Source records
--- begin ---

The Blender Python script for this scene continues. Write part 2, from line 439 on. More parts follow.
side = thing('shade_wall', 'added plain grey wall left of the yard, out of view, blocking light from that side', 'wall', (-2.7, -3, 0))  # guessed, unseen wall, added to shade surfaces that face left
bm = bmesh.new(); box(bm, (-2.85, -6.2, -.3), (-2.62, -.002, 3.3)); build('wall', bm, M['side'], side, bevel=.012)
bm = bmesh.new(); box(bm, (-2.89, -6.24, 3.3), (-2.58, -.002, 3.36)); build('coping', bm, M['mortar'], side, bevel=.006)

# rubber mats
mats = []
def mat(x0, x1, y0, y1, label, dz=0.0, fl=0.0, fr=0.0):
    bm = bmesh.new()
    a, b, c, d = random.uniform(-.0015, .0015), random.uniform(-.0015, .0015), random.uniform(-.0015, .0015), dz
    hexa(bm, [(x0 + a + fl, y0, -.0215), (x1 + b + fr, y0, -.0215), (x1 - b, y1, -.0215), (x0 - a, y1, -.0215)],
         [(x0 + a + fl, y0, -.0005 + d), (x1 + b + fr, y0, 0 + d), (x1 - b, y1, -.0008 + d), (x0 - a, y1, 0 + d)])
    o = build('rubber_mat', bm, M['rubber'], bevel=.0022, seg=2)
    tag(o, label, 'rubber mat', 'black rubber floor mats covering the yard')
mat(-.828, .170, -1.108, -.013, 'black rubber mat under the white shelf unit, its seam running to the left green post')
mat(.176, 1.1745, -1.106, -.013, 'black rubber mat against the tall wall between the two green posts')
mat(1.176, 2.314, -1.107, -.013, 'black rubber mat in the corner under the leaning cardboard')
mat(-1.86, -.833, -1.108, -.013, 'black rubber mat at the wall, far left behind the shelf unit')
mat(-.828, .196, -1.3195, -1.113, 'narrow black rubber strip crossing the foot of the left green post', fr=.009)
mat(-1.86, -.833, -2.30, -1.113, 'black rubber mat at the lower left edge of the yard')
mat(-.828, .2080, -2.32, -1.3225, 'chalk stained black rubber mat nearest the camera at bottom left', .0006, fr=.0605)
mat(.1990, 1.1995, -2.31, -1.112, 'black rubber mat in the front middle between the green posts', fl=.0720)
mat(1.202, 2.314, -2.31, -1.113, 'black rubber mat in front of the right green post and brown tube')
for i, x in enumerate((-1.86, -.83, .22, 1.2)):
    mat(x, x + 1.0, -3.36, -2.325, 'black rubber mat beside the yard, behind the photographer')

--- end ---
--- begin ---

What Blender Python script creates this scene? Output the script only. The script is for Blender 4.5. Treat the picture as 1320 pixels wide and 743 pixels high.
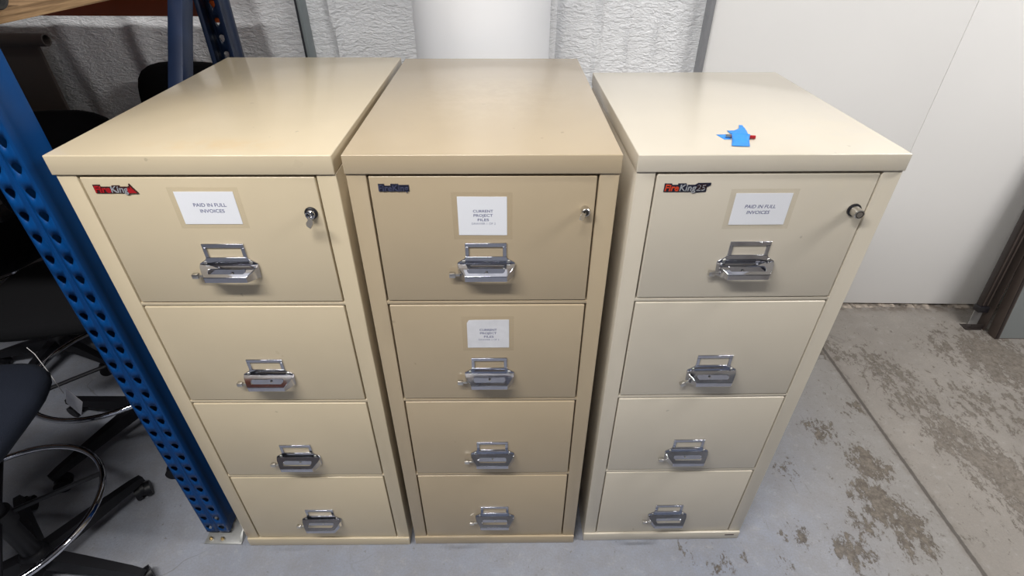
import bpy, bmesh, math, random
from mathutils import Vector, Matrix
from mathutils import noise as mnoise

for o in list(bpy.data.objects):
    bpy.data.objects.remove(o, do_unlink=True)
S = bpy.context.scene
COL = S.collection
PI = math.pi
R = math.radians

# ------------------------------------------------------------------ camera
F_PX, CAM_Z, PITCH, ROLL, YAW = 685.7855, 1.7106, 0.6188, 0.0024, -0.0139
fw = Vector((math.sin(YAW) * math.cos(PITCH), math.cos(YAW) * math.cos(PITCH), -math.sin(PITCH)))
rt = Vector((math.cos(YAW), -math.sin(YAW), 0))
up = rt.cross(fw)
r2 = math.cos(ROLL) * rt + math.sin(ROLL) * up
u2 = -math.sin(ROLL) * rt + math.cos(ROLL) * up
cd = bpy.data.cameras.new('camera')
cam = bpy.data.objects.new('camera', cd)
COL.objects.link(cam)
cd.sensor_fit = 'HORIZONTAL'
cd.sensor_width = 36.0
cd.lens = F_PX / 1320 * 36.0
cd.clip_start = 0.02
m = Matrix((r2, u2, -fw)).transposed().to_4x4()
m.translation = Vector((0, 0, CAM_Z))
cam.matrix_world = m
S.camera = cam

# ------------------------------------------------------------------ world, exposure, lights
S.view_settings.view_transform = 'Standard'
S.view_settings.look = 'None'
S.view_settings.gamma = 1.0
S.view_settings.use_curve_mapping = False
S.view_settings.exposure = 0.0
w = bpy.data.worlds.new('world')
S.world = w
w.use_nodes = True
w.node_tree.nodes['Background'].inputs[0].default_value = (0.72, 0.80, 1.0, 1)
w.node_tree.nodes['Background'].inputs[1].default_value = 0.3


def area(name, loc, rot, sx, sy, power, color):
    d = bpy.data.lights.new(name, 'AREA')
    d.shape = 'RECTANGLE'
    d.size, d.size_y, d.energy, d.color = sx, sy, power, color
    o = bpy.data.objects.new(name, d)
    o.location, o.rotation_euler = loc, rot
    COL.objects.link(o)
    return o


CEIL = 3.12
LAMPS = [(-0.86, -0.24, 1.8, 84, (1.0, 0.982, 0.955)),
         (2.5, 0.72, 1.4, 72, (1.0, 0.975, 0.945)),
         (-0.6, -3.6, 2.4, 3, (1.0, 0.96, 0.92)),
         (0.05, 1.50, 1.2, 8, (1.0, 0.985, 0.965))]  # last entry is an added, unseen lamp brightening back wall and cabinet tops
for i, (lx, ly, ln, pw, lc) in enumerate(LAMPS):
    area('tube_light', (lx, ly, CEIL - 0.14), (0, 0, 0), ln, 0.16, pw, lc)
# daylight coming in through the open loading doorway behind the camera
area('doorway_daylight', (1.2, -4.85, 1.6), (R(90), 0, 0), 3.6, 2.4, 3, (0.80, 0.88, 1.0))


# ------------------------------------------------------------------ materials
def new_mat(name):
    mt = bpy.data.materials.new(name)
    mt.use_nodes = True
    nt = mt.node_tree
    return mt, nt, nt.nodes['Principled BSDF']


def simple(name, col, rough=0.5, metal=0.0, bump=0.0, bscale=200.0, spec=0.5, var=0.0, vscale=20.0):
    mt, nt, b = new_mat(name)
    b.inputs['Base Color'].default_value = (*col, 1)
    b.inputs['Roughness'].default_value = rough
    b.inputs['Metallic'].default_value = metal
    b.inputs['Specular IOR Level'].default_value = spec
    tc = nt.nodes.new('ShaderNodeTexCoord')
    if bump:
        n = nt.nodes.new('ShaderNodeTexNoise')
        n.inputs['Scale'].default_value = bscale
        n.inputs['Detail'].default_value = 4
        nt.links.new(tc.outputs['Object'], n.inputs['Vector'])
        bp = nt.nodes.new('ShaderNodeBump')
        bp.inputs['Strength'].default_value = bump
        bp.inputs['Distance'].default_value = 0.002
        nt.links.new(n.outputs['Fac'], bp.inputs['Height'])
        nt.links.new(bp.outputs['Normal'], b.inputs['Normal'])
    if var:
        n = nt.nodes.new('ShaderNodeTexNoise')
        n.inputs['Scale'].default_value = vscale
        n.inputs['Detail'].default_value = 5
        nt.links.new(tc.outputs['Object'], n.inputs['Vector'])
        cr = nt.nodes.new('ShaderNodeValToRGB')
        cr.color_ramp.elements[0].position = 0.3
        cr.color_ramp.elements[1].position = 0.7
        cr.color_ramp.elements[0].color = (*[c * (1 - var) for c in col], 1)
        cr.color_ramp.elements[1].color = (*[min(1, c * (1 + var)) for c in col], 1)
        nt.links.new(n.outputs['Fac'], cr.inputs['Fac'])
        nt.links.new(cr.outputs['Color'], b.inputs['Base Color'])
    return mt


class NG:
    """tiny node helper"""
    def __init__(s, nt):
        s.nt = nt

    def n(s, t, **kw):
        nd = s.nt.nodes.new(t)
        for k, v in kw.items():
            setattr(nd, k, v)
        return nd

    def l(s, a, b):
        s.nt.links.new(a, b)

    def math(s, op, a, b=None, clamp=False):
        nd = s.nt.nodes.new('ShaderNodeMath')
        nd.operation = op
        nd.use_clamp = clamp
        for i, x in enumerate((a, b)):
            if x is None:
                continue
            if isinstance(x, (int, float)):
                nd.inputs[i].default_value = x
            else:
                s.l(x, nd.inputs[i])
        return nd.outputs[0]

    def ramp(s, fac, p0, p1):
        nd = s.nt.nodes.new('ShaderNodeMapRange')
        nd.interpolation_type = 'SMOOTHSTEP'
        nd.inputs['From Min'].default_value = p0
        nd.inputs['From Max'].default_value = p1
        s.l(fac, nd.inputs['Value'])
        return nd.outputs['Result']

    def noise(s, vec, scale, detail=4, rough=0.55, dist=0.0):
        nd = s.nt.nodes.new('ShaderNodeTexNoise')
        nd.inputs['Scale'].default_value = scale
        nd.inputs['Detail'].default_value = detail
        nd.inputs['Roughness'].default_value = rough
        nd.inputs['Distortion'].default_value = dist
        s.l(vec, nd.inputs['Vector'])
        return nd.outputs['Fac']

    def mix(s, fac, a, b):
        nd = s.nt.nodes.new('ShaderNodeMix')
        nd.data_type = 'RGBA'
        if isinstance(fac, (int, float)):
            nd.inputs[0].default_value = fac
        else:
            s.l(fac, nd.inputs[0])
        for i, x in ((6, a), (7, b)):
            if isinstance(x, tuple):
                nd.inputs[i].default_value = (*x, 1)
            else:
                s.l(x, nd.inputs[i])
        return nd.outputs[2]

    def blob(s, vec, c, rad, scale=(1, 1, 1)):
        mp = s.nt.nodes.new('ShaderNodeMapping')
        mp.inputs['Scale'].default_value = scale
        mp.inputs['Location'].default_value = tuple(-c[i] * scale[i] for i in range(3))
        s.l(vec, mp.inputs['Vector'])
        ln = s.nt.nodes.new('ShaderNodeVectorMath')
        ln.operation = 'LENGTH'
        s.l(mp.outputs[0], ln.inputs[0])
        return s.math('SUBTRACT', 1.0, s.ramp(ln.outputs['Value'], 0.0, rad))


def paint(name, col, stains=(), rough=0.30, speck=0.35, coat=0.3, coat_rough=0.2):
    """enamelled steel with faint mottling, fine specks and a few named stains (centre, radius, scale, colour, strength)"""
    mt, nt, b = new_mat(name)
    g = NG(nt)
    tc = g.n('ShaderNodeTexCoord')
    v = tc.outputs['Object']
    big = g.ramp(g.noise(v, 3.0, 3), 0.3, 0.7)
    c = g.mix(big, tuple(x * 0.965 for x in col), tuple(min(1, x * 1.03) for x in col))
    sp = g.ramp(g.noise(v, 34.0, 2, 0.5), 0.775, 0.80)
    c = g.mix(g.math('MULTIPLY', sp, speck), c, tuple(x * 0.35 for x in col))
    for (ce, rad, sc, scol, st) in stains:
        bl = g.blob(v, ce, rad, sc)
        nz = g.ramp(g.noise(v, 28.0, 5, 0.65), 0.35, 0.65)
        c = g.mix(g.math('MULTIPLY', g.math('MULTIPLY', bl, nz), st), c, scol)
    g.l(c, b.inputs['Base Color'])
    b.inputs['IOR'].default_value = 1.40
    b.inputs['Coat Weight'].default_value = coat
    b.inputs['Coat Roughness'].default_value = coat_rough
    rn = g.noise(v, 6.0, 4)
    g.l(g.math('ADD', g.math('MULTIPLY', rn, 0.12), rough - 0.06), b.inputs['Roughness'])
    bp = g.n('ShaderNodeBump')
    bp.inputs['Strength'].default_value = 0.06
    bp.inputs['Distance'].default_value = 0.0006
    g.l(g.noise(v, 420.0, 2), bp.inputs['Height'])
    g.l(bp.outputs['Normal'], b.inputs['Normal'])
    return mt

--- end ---

Short problem
Your task is to repeat the lines from the one containing "The Blender Python" to the one containing "M['mortar'], side, bevel=.006)", both lines included. Leave out every other line.

Written response
The Blender Python script for this scene continues. Write part 2, from line 439 on. More parts follow.
side = thing('shade_wall', 'added plain grey wall left of the yard, out of view, blocking light from that side', 'wall', (-2.7, -3, 0))  # guessed, unseen wall, added to shade surfaces that face left
bm = bmesh.new(); box(bm, (-2.85, -6.2, -.3), (-2.62, -.002, 3.3)); build('wall', bm, M['side'], side, bevel=.012)
bm = bmesh.new(); box(bm, (-2.89, -6.24, 3.3), (-2.58, -.002, 3.36)); build('coping', bm, M['mortar'], side, bevel=.006)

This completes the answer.